Automatic closing tickets is a solution looking for a problem. Humans should close tickets when they're resolved or no resolution is anticipated or planned. Putting an arbitrary number of days on it with a one way trip to the [closed] tag is like following a broken clock because it's right twice a day.
Usually it can't be reopened because you can't even really get someone to look at it, because issues are wrongfully closed so frequently that they don't pay attention to complaints about the closures.
When I see some bug like this I do wonder why don't more people fix the issue themselves or think that it might be specific to their setup or accept a little random lag.
If I received a bug like that I would immediately think why are you telling me this... just fix it yourself and share your fix if you want. I probably have higher expectations from my users. You give the software away now they want you to fix it for them.
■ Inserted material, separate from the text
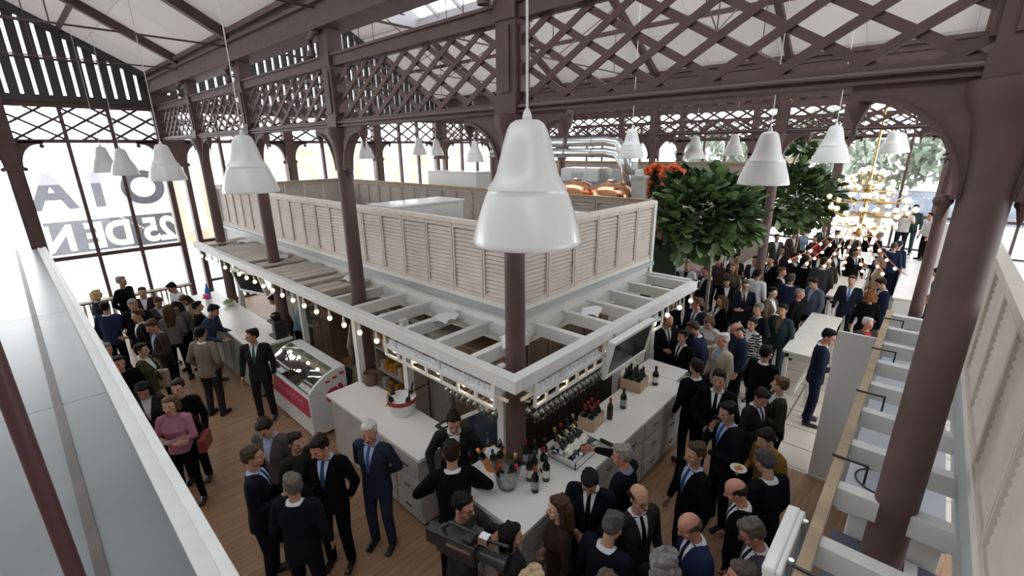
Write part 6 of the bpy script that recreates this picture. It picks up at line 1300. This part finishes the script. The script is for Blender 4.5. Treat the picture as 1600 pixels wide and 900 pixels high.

> If I received a bug like that I would immediately think why are you telling me this... just fix it yourself
Then you're part of the problem.
I am far less equipped to handle a bug like this than you'd think. It would take me so much more work and time than asking someone who already knows the project and how to work on it.
If I did this for every bug I reported, I wouldn't have a job because I wouldn't have any time left for one.
You know, this is also my issue with Linux. The attitude is generally that if you want to run Linux, you are expected to do anything you need completely on your own, including fixing bugs. This is why macOS is my preferred operating system. (Not that I can run it right now...)
I'm of course not entitled to anything from you (or anyone), but the one thing I won't do is fix it myself.
I don't really want to be a hacker right now. I've tried. I can be, but it rarely pays off for me. Not even financially, just emotionally.
Having bots close issues, accompanied by a rude automated message is often contra-productive. It would be fine to instead post a reminder in the issue, asking for an update like shown in the example:
This is actually a very polite form of handling it.